This is convoluted, but bear with me. You may have noticed that Nissan has grafted a London taxi-esque grille and headlight ensemble to the front-end of its NV200 van to create a new London cab.

It’s a sensible attempt to make the beast’s mission more obvious as it plies the city streets, and was asked for both by cabbies, the London Mayor’s office and Transport for London after Nissan had shown a plainer version of its taxi last year.

These days most of us have got over the fact that London’s black cabs have been made by an outfit headquartered in China, or that black Mercedes Vianos are also doing the job, and rather more comfortably than the inflated, Noddy-like LTI TX1, which rides even more suddenly than the Fairway FX4 predecessor whose style inspired it.

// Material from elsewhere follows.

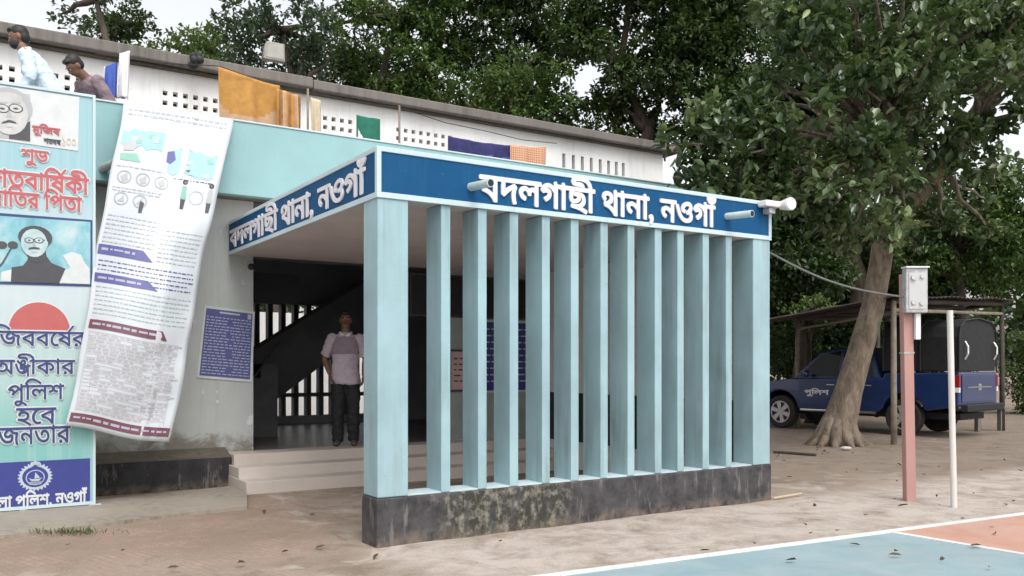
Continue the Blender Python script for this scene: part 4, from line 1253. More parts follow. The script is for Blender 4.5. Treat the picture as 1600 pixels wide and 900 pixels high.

Nissan has links with both these cabs, having supplied impressively hardy 2.7 litre diesel engines for them over the past 25 years.

But there’s a more tangential link, too. The Fairway FX4 was born is 1958 as an Austin FX4, and if you compare its look with the gabardine raincoat meets American jukebox looks of Austin’s A50 Cambridge saloon of the era, the bloodlines are easy to see. And Nissan, or Datsun as it was then known, would have been building this very Austin under licence in Japan.

Datsun had first seen significant success as a car maker in the 1930s when it built Austin Sevens under licence, and struck a deal in 1952 that would see it licence-build Austin A50s from 1953-59 – the same era into which the FX4 was born.

A tangential link it’s true, but a link nonetheless.